The red carpet rolls out over the 24 famous steps outside for the entire event. The extra space is a godsend for photographers and cameramen as they capture the moment when the stars climb up the legendary building, illuminated by projectors and camera flashes.

The Cannes Film Festival has become the star of international cinema production. The construction of the new Palais saw a flock of festivalgoers, a stream of screenings, the unstoppable rise of the Marché… and some misgivings among those who were nostalgic about how the Festival used to be. So, in 1986, the organisers addressed the issues and gave their event a new agenda: "Bring culture and business together with a sense of humanity and community", to revive the Festival's original spirit and "large family".

Palais des Festivals refurbishment and renovation

The question of extending or building a Palais des Festivals returned to the limelight on the event's 59th anniversary. Given the festival's ever-increasing success, the Marché du Film, official and parallel selections needed more and more space.

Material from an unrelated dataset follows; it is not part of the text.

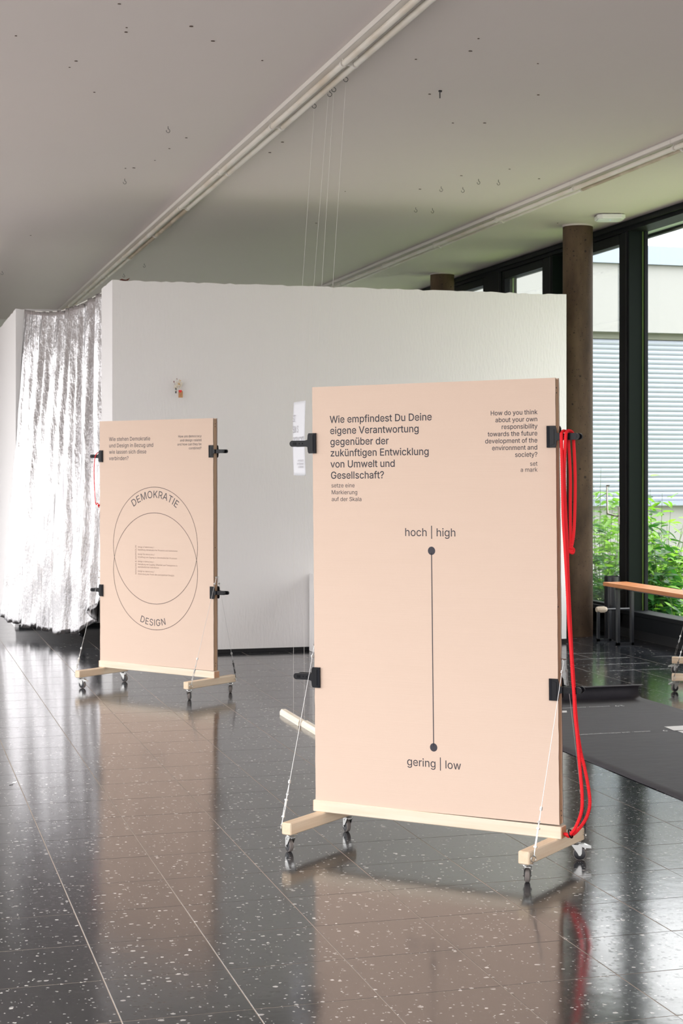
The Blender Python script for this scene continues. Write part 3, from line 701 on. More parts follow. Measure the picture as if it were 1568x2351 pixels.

During the 2006 Cannes Festival, the city and event organisers signed a contract for Cannes to host the event for ten years. In terms of the Festival's planning, the document included additional measures such as hosting a post-festival party for locals, supporting Cannes Cinéphiles screenings and allocating the Town Hall a certain number of seats for its citizens. In terms of Cannes Town Hall, it provided almost two million Euros in funding in 2006. The amount is subject to each festival. The Town Hall also agreed to provide the Festival with its Palais, facilities and annex rooms.

After the winners were announced, the issue of the Palais returned to the limelight. Gilles Jacob, President of the Cannes Festival, said the current one was in the perfect location, its staircase was still legendary but that after 23 years of service, it had become "old-fashioned and, if nothing happens, will end up symbolising a faux pas for the city that hosts the cream of world cinema for twelve days a year."
Gilles Jacob decided the Palais wasn't suitable anymore. A renovation plan was needed. Cannes council would work hard to make it happen and provide a site worthy of France's worldwide renown as soon as possible.

Work to update and refurbish the Palais des Festivals began in March 2009 and external work was completed in 2012. The building never really needed to be closed whilst work was ongoing and it completely transformed. There were two objectives to the renovation:

  • Upgrading the site to meet drastic safety standards

  • Updating the infrastructure to make it more functional, better-looking and fit into its surroundings

The outer walls were renovated and painted white, the north side was given a new window wall, logistical equipment was updated and the forecourt was given a complete overhaul.
The most recent updates were renovating the Lumière Grand Auditorium and the famous stairs which, with the red carpet, are the Festival's signature.

The Palais des Festivals is now ready to host the Cannes Festival for the foreseeable time and outperform business tourism rivals around the world.